Эдвард узнал о смерти деда, когда перед их домом остановилось несколько подвод с книгами. Полки домашней библиотеки заполнились произведениями классиков XVIII века, рыцарскими романами, учеными трудами на греческом, арабском и древнееврейском языках, книгами Вольтера и богословскими сочинениями, трудами французских просветителей и трактатами о способах обнаружения ведьм. Это было настоящее богатство для мальчика, успевшего уже заразиться от деда любовью к чтению. А потом и для писателя Бульвера…
Мальчик рос избалованным сыном богатой, властной и гордой вдовы. Его она любила. Он не успел подвергнуться влиянию отца, даже не помнил его. У него были блестящие, рано обнаружившиеся способности к языкам, и если он чем и смахивал на покойного генерала, так только статной фигурой и удивительной легкостью, с которой перенял искусство верховой езды и приемы кулачного боя. Мальчик сам понимал, что одарен и красив, что им гордятся, но знал и то, каким непреклонным характером обладает его мать. И он рос самоуверенным и робким, убежденным в своем превосходстве и не знающим, как заставить других в это поверить. Дважды он убегал из школы и со слезами рассказывал матери, что остальные дети "совсем другие" и потому не любят и оскорбляют его. В конце концов готовить его в университет было поручено частному наставнику.
Уже в юные годы Бульвер был убежден, что станет писателем. До поступления в университет он написал поэму в подражание Байрону и вместе с другими своими стихами издал ее на средства матери.
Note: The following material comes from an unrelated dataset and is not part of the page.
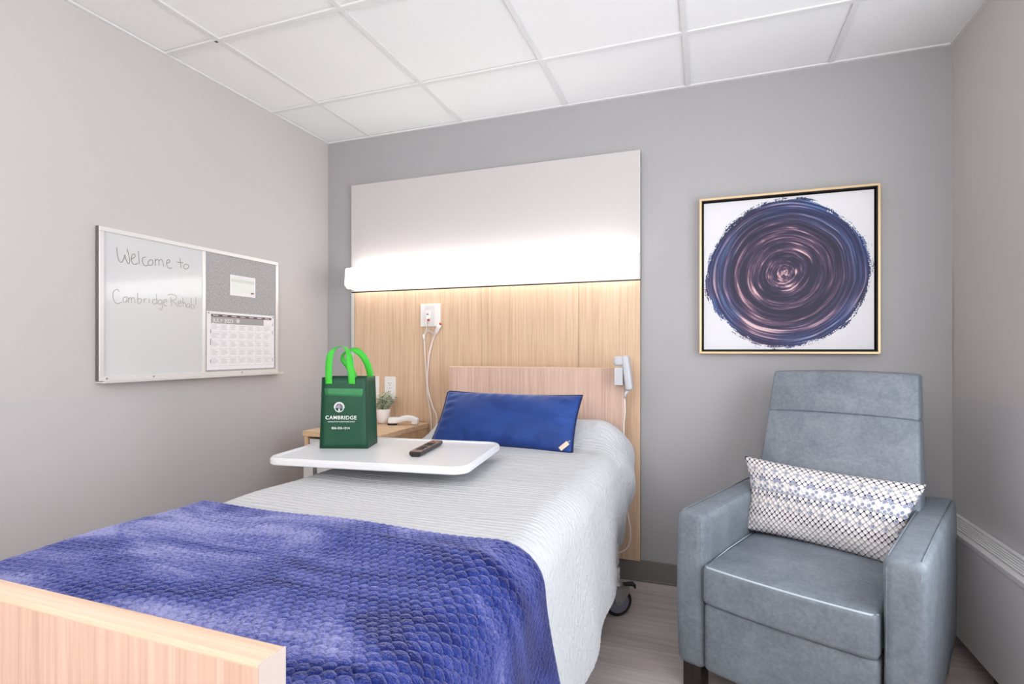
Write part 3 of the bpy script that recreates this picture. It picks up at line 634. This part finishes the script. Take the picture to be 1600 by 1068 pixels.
bobj('leg_bracket', prism([(2.33, .205), (2.43, .205), (2.40, .30), (2.37, .30)], BX1-.03, BX1+.004, 'X'), 'offwhite', bevel=.002)

# hand control hooked on the right end of the headboard
pc = thing('hand_control', 'grey bed hand control hooked over the right end of the headboard', 'remote control', (-.372, 2.565, 1.0415))
obj('hook', B(((-.034, -.0285-.0, -.045), (.003, -.0245, .036)), ((-.034, -.0245, .0335), (.003, .06, .0375)), ((.001, -.0285, -.045), (.004, .03, .036))), 'grey_plastic', pc, bevel=.001)
obj('body', xf(softbox((0, 0, 0), (.034, .062, .165), .012, (5, 6, 8)), Matrix.Translation((.022, .008, .012)) @ Matrix.Rotation(R(-7), 4, 'Y')), 'grey_plastic', pc, smooth=True)
obj('head', xf(softbox((0, 0, 0), (.058, .05, .045), .012, (5, 5, 4)), Matrix.Translation((-.012, .006, .068))), 'grey_plastic', pc, smooth=True)
obj('strain_relief', T([(.025, 0, -.068), (.012, 0, -.09), (.010, 0, -.11)], [.008, .007, .005], 10), 'grey_plastic', pc, smooth=True)
obj('cable', T(catmull([(.010, 0, -.105), (.012, 0, -.16), (.010, .0, -.20), (.006, .0, -.24), (.008, .0, -.40), (.02, .0, -.62), (.034, .02, -.74), (.022, .03, -.82), (-.03, .02, -.86)]), .0038), 'cord', pc, smooth=True)

# ---------------------------------------------------------------- bedding surfaces
def sstep(a, b, x): u = np.clip((x-a)/(b-a), 0, 1); return u*u*(3-2*u)
def section(n):
    """cross section of the covered mattress, left hem -> right hem, as (x, z) at even arc length"""
    pts = [(-1.312, .26), (-1.318, .64)]
    for a in np.linspace(180, 90, 10): pts.append((-1.248+.070*math.cos(R(a)), .660+.070*math.sin(R(a))))
    for a in np.linspace(90, 0, 12): pts.append((-.425+.085*math.cos(R(a)), .645+.085*math.sin(R(a))))
    pts += [(-.336, .50), (-.332, .250)]
    P = np.array(pts); d = np.r_[0, np.cumsum(np.hypot(*np.diff(P, axis=0).T))]; s_ = np.linspace(0, d[-1], n)
    return np.interp(s_, d, P[:, 0]), np.interp(s_, d, P[:, 1]), s_
def bed_surface(ns, ys):
    X, Z, S = section(ns); P = np.zeros((len(ys), ns, 3)); Yg, Xg = np.meshgrid(ys, X, indexing='ij'); Zg = np.broadcast_to(Z, Yg.shape).copy(); Sg = np.broadcast_to(S, Yg.shape)
    top = sstep(.62, .73, Zg)
    hump = sstep(2.2, 2.42, Yg)*(.105-.03*sstep(2.42, 2.56, Yg))
    edge_r = 1-sstep(-.46, -.345, Xg)*.4; edge_l = sstep(-1.31, -1.2, Xg)
    Zg = Zg + hump*sstep(.45, .73, Zg)*edge_r*edge_l
    sag = .006*np.sin(Yg*3.1+1)*np.sin((Xg+1.3)*3.2) + .003*np.sin(Yg*11+Xg*5)+.002*np.sin(Yg*17-Xg*9+1)
    Zg += sag*top
    side = (1-top)*(Xg > -.8)
    fl = sstep(.24, .55, Zg)
    Xg = Xg + side*(.014*(1-fl)+.005*np.sin(Yg*5.2+.6)*(1-fl) + .004*np.sin(Yg*13)*(1-fl) + sstep(2.15, 2.45, Yg)*.028*np.sin(np.clip((Zg-.24)/.56, 0, 1)*math.pi) - sstep(1.9, 2.5, Yg)*.072*(1-sstep(.25, .62, Zg)))
    P[..., 0] = Xg; P[..., 1] = Yg; P[..., 2] = Zg; return P, Sg, Yg
def normals(P):
    du = np.gradient(P, axis=0); dv = np.gradient(P, axis=1); n = np.cross(dv, du); n /= np.linalg.norm(n, axis=-1, keepdims=True)+1e-12
    return n if n[len(n)//2, n.shape[1]//2, 2] > 0 else -n
def puff(S, Y):
    return .0010*np.abs(np.sin(Y*math.pi/.030+.4*np.sin(S*9)))
ys = np.linspace(.432, 2.535, 720); P, Sg, Yg = bed_surface(560, ys)
# diagonal folds where the cover drops over the right corner by the head
corner = sstep(2.1, 2.4, Yg)*sstep(-.62, -.40, P[..., 0]); Nn = normals(P)
P = P + Nn*(corner*(.007*np.sin((Yg*22+P[..., 2]*30)))+puff(Sg, Yg)*(1-.9*sstep(1.28, 1.42, Sg))+.0013*sstep(1.34, 1.46, Sg)*np.sin(Yg*300+2.2*np.sin(Sg*83+1.7*np.sin(Yg*37)))*np.sin(Sg*240+2.2*np.sin(Yg*97+1.3*np.sin(Sg*41)))+.004*sstep(-.45, -.36, P[..., 0])*np.sin(Yg*9+np.sin(Yg*4)*2))[..., None]
cov = link('coverlet', grid_mesh('coverlet', P, np.stack([Sg, Yg], -1)), 'coverlet'); md = cov.modifiers.new('thickness', 'SOLIDIFY'); md.thickness = .006; md.offset = -1
tag(cov, 'white quilted coverlet spread over the bed and hanging down its side', 'bedspread')
# blue throw, scalloped plush, laid over the foot half
ys = np.arange(.412, 1.093, .0025); P, Sg, Yg = bed_surface(820, ys); keep = (Sg[0] > .12) & (Sg[0] < Sg.max()-.10); P = P[:, keep]; Sg = Sg[:, keep]; Yg = Yg[:, keep]
Nn = normals(P); cw, ch = .0195, .0150
row = np.floor(Yg/ch); fy = Yg/ch-row
h = np.zeros_like(Yg)
for dr in (-1, 0, 1):
    rr = row+dr; off = (rr % 2)*.5; fx = (Sg/cw+off) % 1-.5; vy = fy-dr-.5
    h = np.maximum(h, 1-((fx*cw)**2+(vy*ch*.92)**2)/.0114**2)
h = np.sqrt(np.clip(h, 0, 1))
fold = .010*np.exp(-((Yg-(.93+.05*np.sin(Sg*3)))/.03)**2)*sstep(.6, .9, Sg)*(1-sstep(1.25, 1.5, Sg)) + .012*np.exp(-((Yg-(1.0-.10*(Sg-.7)))/.025)**2)*sstep(.75, 1.0, Sg)*(1-sstep(1.35, 1.5, Sg))
fold += .006*np.sin(Yg*16+Sg*4)*sstep(.4, .8, Sg)*.5+.005*np.sin(Sg*13+Yg*7)*.5
fold += .010*np.sin(Yg*24+1)*sstep(1.42, 1.62, Sg)
edge = 1-sstep(1.055, 1.093, Yg)*.8
P = P + Nn*((.014+fold)*(.35+.65*edge)+h*.0100*edge*(1-.75*sstep(1.36, 1.5, Sg)))[..., None]
P[..., 1] += .012*np.sin(Sg*5)*sstep(.9, 1.09, Yg) + .02*sstep(1.5, 1.9, Sg)*sstep(.9, 1.09, Yg)
P[..., 0] += .03*sstep(1.45, 1.8, Sg)
thr = link('throw_blanket', grid_mesh('throw_blanket', P, np.stack([Sg, Yg], -1)), 'throw'); md = thr.modifiers.new('thickness', 'SOLIDIFY'); md.thickness = .009; md.offset = -1
tag(thr, 'royal blue plush throw with scalloped texture over the foot of the bed', 'blanket')

# ---------------------------------------------------------------- pillows
def pillow_grid(w_, h_, t_, nu=60, nv=34, ears=.06, wr=.004, seed=1, pw=2.6, squeeze=None):
    g = np.random.default_rng(seed); u = np.linspace(-1, 1, nu); v = np.linspace(-1, 1, nv); Ug, Vg = np.meshgrid(u, v, indexing='ij')
    x = Ug*w_/2*(1-ears*(1-Vg**2)*np.abs(Ug)**3*.55); z = Vg*h_/2*(1-ears*1.3*(1-Ug**2)*np.abs(Vg)**3)
    if squeeze: x = x*(squeeze+(1-squeeze)*sstep(.0, .15, z))
    prof = (1-np.abs(Ug)**pw)**.62*(1-np.abs(Vg)**2.2)**.62
    y = prof*t_/2
    wr_ = wr*(np.sin(Vg*19+g.uniform(0, 6))*np.exp(-((np.abs(Ug)-.88)/.10)**2)+.6*np.sin(Ug*31+g.uniform(0, 6))*np.exp(-((np.abs(Vg)-.8)/.14)**2)) + wr*.8*np.sin(Ug*5+Vg*4+g.uniform(0, 6))
    y = y+wr_*np.minimum(prof*1.5, 1)
    F = np.stack([x, -y, z], -1); Bk = np.stack([x, y, z], -1); uvf = np.stack([(Ug+1)/2, (Vg+1)/2], -1)
    return F, Bk, uvf
def pillow(name, parent, m, w_, h_, t_, **k):
    F, Bk, uv = pillow_grid(w_, h_, t_, **k)
    me1 = grid_mesh('front', F, uv); me2 = grid_mesh('back', Bk[::-1], uv[::-1]); bm = bmesh.new(); bm.from_mesh(me1); bm.from_mesh(me2)
    bmesh.ops.remove_doubles(bm, verts=bm.verts, dist=1e-5); bmesh.ops.recalc_face_normals(bm, faces=bm.faces)
    o = obj(name, bm, m, parent, smooth=True)
    rim = [tuple(p) for p in list(F[:, 0])+list(F[-1, 1:])+list(F[-2::-1, -1])+list(F[0, -2:0:-1])]
    return o, rim
cu = thing('blue_cushion', 'blue velvet oblong cushion with navy piping leaning at the head of the bed', 'cushion', (-.842, 2.232, .850))
cu.rotation_euler = (R(-36), 0, R(-2))
o, rim = pillow('cover', cu, 'velvet', .665, .278, .135, ears=.055, wr=.006, seed=3)
obj('piping', T(rim[::2], .0042, 6, closed=True), 'navy', cu, smooth=True)
obj('zip_tag', xf(B(((-.010, -.001, -.022), (.010, .001, .022))), Matrix.Translation((.298, -.022, -.117)) @ Matrix.Rotation(R(42), 4, 'Y')), 'tag', cu, bevel=.0005)
obj('zip_pull', T([(.310, -.020, -.099), (.318, -.016, -.089)], .003, 8), 'steel', cu)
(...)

В 1823 году, находясь на втором курсе Кембриджского университета, Бульвер издал новый сборник стихов, а в 1825 году получил университетскую награду за поэму «Скульптура». Он пробовал себя также в прозе и еще в университете сделал ряд набросков для своих будущих произведений. Один из них, послуживший первоосновой «Пелэма», он издал потом в качестве приложения к изданию 1835 года. Эта новелла "Мортимер, или Записки джентльмена" была так хороша, что послужила чуть ли не главным украшением книги.
Наступили последние университетские каникулы Бульвера. Переодевшись в платье попроще и положив в котомку томик Еврипида, он двинулся пешком в Шотландию. Предполагалось, что он расширит свои знания о стране, обогатится от общения с людьми, закалит мужество в опасных приключениях. Чуть ли не каждый из героев романа XVIII века совершил такое путешествие. Его проделал и Том Джонс, и Джозеф Эндрус, и Перегрин Пикль. Правда, они шли с пустыми карманами, и не праздность, а нужда гнала их в путь. Разница была и в том, что за минувшие три четверти века приключения перестали быть уделом всякого путешествующего по большой дороге. Мужество свое Бульвер по пути в Шотландию имел возможность испытать лишь однажды. На околице большого села он повстречал человека, который посоветовал ему остановиться у его друга-трактирщика. В селе, сказал он, есть еще один человек, сдающий жилье, но у того останавливаться не стоит — это известный грабитель и убийца. Бульвер, разумеется, тотчас отправился к известному грабителю и убийце, который встретил его как родного и долго проклинал трактирщика, отбивающего у него постояльцев. И все же путешествие это не во всем разочаровало молодого романтика. Однажды ему погадала молоденькая цыганка (Бульвер утверждал потом, что она убедительно точно описала ему его прошлое и будущее); он влюбился в нее, встретил взаимность и некоторое время прожил в цыганском таборе.